Sainsbury’s unveils new marketing plans as sales and profits drop

Sainsbury’s is to invest £150m in reducing prices, one of several changes to its marketing strategy, as it becomes the latest supermarket to join the price war amid falling sales and profits and increasing competition from the discounters.

Sales at stores open for more than a year fell 2.1% in the half year to the 27 September while total sales were down 0.3% to £13.9bn. Profit before tax declined 6.3% to £375m.

Mike Coupe, Sainsbury’s chief executive, says he expects like-for-like sales to be in decline for at least the next 18 months to two years as the grocery industry faces “once in a generation” changes in how consumers shop. This includes the rise of Aldi and Lidl but also the increasingly popular convenience and online channels.

The changes have impacted all the big four supermarkets, with Morrisons’ like-for-like sales down 6.3% in its recent results and Tesco’s falling 4.6 per cent. Asda is due to update on its results tomorrow (13 November).

Unveiling the results of his strategic review, dubbed “Evolving to win”, Coupe says Sainsbury’s brand strength means the changes will be an evolution of its strategy over the past 10 years to invest in products, value proposition, service and channels to market. However, he admits that Sainsbury’s will need to switch focus to halt the sales decline in a “difficult” trading environment.

“We have been talking to lots of our customers and colleague and what they want is a brighter, sharper Sainsbury’s, a better us. It’s all about evolution rather than revolution,” he adds.

Price cuts

Sainsbury’s will invest an additional £150m in price beginning “almost immediately” with around half of that falling in the second half of the year and the rest in the next financial year. That investment will be focused on product areas where Sainsbury’s believes it is “more difficult to differentiate” and that are heavily branded and more commoditised, where customers are more price led.

The £150m investment is much smaller than rivals’. Morrisons has already pledged to invest £1bn in price over the next three years, while Asda said last year it would invest £1bn in price and £250m in quality over the next five years. Tesco has already put £200m into price cuts and is widely expected to up that figure once new chief executive Dave Lewis has finished his review of the business.

Store estate

A review of Sainsbury’s store estate found that while 75% of shops are in the right location and the right size, around a quarter have under-utilised space. Sainsbury’s plans to use that space to expand its non-food and clothing business, which grew by 13% in the period, and partner with concessions as it has done with Netto.

“The death of the superstore has been greatly exaggerated but we can make our space better by using it for our mobile phone business, our clothing and trialling Netto stores, which might offer an opportunity for the future,” said Coupe.

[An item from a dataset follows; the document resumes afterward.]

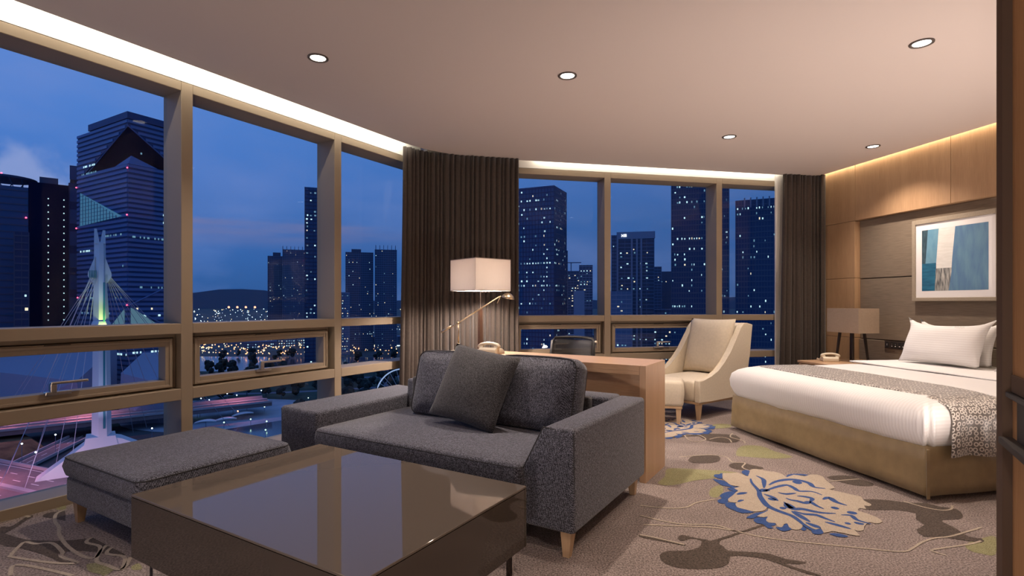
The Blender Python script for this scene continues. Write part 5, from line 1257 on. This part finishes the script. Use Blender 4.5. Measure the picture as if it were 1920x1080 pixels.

Sainsbury’s plans to open around 500,000sq feet of space in each of the next two years, around half of which will be in convenience which saw sales increase 17% in the period. The supermarket will trial new store formats, such as “food to go” and “food for later” as well as new ways for customers to order and pick up their deliveries including click and collect.

Brand values

Despite the review, Sainsbury’s says it remains focused on its values and what differentiates it from other supermarkets. It will improve the quality of 3,000 of its own-brand products, investing in range, innovation, packaging and merchandising while maintaining its standards on ethical sourcing.

Sainsburys will also invest in IT to create a single customer view, building on its Nectar loyalty scheme. It hopes that by improving customer data and insight it can drive increased loyalty.

“We are confident about the future. Sainsbury’s is a fantastic business and brand that customers in the UK love and relate to and we can build on the basic strengths of the business,” says Coupe.

“Our strategy is evolving to address the continuing shifts in customer shopping patterns which we believe will lead to a greater emphasis on product quality and ease of shopping, and an increase in multi-channel shopping. By knowing our customers better than anyone else we will continue to serve them through multiple channels and in ways that make their lives easier, regardless of changes in the market.”